This five minutes, I am discovering new things about the world of Algebra and Geometry. The goal I set for myself initially was to work through the typical high school curriculum . Then revisit my early college courses. To what end though, am I chasing a Math degree? Do I have enough years left in me to do all of that again? Would I be able to know any one subject in any kind of depth? I think the answer is a big NO to each one of those questions.
The temptation is to not do something if it seems impractical, or beyond our ability. I mean, really, it’s not like I don’t have enough more important things to take care of every day. We fill our lives with so many things that distract us from what we enjoy.
I have had some success in tutoring by helping young people understand some small aspect of Algebra or Geometry. Helping others has always been at the center of my career because I’ve found it rewarding. There are opportunities to help people in any job. So the tutoring has been both challenging and fun.
If I hadn’t had the aspirations for myself, the tutoring would not have become a thing for me. So yes, it’s about the journey, not necessarily about the goal.
Back to what I am currently active with, Geometry and Algebra (oh and building bookshelves, more on that later).
I’ve happened onto three books that will probably take the rest of my life to get through:
- Oliver Byrne’s Elements of Euclid (the first 6 books of Euclid’s Elements)
- Classic book illustrating the proofs from Euclid’s Elements by using color diagrams.
- A College Algebra, by Henry Burchard Fine (copywrite 1901, began in 1895)
- The copy I have is a classic reprint from “Forgotten Books”.
- The Secret Formula, by Fabio Toscano
- Not a math book, but a book about the lives of men in the 16th century who came up with “The Secret Formula” (the general solution to the cubic equation), and how it all transpired through competition, and pride.
The subjects of Geometry and Algebra are so vast and rich in history that I can spend all of my time in these books alone. Although that might limit what I can offer as a tutor to students who are interesteed in more.
I have found Geometry even more fascinating these days since I’ve become familiar with Euclid’s Elements. I believe the first reference I saw to it was from a text that stated Abraham Lincoln read it periodically as a law student. He felt it was a valuable tool to train his mind for the logic and demonstrations needed in law practice. What fascinating people. I look forward to reading through it myself over time. Right now, I just know that it exists, starts with definitions, postulates, and axioms, and that I have a copy on my Kindle.
Then in a recent attempt to solve a certain third order equation I saw a reference to “The Secret Formula”. It’s a historical perspective of the art (Algebra) in the 16th century. Again, what fascinating minds, but in the end Mr Toscano shows how they were all still human after all. It’s a relatively short book and is filled with excerpts from letters between the principal characters that shed light on their personalities and ambitions. The author uses them to provide background for his story. That was a time of rebirth in algebra.

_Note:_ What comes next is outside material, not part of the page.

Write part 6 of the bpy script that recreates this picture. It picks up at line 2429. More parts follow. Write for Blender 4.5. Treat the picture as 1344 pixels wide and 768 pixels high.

My most memorable parts of “The Secret Formula” include a geometric derivation of the quadratic equation, the solution of the cubic equation in the form of a poem, and the fact that math in those days was rhetorical instead of symbolic. Equations were expressed in word form. For example, “cubic and cenno and things equal to number”, which is known to us as \(x^3 + bx^2 + cx = d \). In fact, mathematicians didn’t work with negative numbers during that time. The equation, \( x^3 – bx^2 + cx = d \), was expressed as, \( x^3 + cx = bx^2 + d \), instead.
Continuing to chase the solution to a certain cubic equation I found the general solution discovered by Gerolamo Cardano and Niccollo Tartaglio discussed in “A College Algebra”. Enough so that it helped me find the irrational real solution to the equation at hand. (I was able to get the answer from a Casio calculator first, but that wasn’t any fun, then verified it by graphing the equation in Desmos, which was a little more satisfying). By the way, Cardano and Tartaglio were the main characters in “The Secret Formula”.
Henry Fine’s text of 589 pages is packed with just about everything you can think of. It starts by describing natural numbers, whole numbers, and integers (positive and negative whole numbers) from the notion of groups of things. The book takes you through the linear, quadratic, and cubic equations, theory of equations, logarithms, and ends with properties of continuous functions. I’ve only managed to navigate the parts I needed so far. It also gives us a window into what college text books were like in the early part of the 1900s. There are not as many examples and problems, but more in terms of explanations and derivations.
So off we go. This is my first post. I thought, why keep all of these little bits to myself. I know it’s not for everyone but I hope there are others out there who find things like this interesting. My wife and children grin and bear it when I go on about obscure topics. Partly because I’m not great with the spoken word so the blog might be a way to let me express my thoughts a little clearer. Everyone needs an audience, right?
I will never claim to be an expert just an interested party. And, if I can learn something from the readers of this blog, well, then that’s a bonus.